Some leases may require you to lodge a security deposit, which should be held by solicitors or real estate agents in a trust account.

Rent

A landlord may require you to pay rent in advance. This is usually the amount payable for one rental period under the lease.

Calculating rent

There are several different ways to calculate the amount of rent payable.

Turnover rent

One way to determine the amount of rent to be paid under a lease is to decide on a percentage of the turnover of your business. This is known as turnover rent.

Current market rent

The current market rent is based on the rent that would reasonably be paid for a vacant shop on the open market.

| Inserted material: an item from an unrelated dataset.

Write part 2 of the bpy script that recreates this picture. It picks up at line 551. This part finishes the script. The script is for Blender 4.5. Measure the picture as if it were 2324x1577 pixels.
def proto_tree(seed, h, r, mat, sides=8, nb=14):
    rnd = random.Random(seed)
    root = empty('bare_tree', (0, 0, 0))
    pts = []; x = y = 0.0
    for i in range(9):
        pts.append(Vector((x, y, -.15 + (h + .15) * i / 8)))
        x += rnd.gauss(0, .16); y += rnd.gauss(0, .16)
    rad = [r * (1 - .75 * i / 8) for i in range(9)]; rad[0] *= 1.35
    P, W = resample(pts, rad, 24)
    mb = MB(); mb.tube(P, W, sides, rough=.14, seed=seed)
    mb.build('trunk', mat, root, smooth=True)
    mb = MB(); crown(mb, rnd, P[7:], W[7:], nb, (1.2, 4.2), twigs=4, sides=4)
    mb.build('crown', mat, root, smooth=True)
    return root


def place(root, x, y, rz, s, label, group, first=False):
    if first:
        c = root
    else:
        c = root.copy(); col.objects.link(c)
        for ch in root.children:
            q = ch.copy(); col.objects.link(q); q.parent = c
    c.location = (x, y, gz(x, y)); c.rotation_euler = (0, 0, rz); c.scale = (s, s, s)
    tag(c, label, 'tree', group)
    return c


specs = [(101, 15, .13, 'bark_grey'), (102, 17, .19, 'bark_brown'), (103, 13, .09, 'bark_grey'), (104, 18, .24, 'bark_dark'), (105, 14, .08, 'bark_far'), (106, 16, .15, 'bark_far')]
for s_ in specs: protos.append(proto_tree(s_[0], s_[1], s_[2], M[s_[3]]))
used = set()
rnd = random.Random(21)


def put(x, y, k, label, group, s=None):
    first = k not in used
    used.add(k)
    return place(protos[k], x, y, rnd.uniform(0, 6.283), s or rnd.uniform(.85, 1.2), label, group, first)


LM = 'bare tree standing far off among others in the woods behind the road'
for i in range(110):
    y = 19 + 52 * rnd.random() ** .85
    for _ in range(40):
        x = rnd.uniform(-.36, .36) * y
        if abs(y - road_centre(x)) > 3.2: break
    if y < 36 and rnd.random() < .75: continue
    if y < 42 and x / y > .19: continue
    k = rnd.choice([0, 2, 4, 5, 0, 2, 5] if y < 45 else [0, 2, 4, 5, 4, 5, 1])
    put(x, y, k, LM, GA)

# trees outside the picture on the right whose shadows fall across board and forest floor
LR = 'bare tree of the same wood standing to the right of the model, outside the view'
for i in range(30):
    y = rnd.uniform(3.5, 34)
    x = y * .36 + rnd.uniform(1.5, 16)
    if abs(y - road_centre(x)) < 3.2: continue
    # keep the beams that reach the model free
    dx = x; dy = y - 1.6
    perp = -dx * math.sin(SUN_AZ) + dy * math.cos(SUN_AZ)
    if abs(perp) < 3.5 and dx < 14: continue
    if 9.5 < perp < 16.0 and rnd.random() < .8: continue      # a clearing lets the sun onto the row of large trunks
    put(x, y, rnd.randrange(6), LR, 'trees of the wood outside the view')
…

If you disagree with the landlord’s assessment, the Commissioner of Business Tenancies can nominate a specialist retail valuer to determine the current market rent.

Index of price or wages

In this case the rent is tied to a formula that is based on the movement in the Consumer Price Index (CPI).

Fixed percentage of base rent

The base rent in a retail shop lease can be varied by any percentage negotiated and agreed to by the landlord and tenant.

Fixed annual amount

The base rent in a retail shop lease can be varied by any fixed amount as negotiated between the parties.

Rent reviews

The lease must specify when a rent review will be conducted and how it is to be done.

Other considerations

Outgoings

Under some leases, you may be required to contribute to the landlord’s outgoing expenses in addition to rent, as specified in the lease. 

Typical outgoing expenses include all of the following:

  • lighting
  • cleaning
  • air conditioning of common areas
  • centre management costs
  • rates, taxes and levies
  • insurance premiums.

Key money and goodwill

The Business Tenancies (Fair Dealings) Act prohibits a landlord from seeking or accepting any payment to secure the granting, renewing, extending or assigning of a lease.

Sinking funds

The landlord may require you to contribute to a sinking fund for maintenance and repairs to the premises.

Sinking funds are subject to strict auditing provisions.

Permitted use

The permitted use clause of a lease determines what type of business you can operate from the leased premises.

Promotion and advertising

A landlord cannot require you to undertake advertising or promotion of your business.

However, if the shop is in a shopping centre, you may be required to contribute separately to the promotion and advertising of the shopping centre in which the leased premises are located.

Other payments

Your landlord is able to require that you pay for any the following, if specified in the lease:

  • damages for breach of a term of a lease
  • an indemnity for loss or damage the landlord suffers as a result of your actions or omissions
  • interest on arrears of rent and outgoings
  • the landlord’s reasonable expenses incurred in investigating a proposed assignee
  • the landlord’s reasonable expenses of and incidental to an assignment of a retail shop lease and any consents to the assignment
  • amounts spent by the landlord in fitting out the leased shop
  • granting a franchise in relation to the granting of a retail shop lease
  • payment for plant, equipment, fixtures and fittings sold by the landlord in connection with the granting of the lease.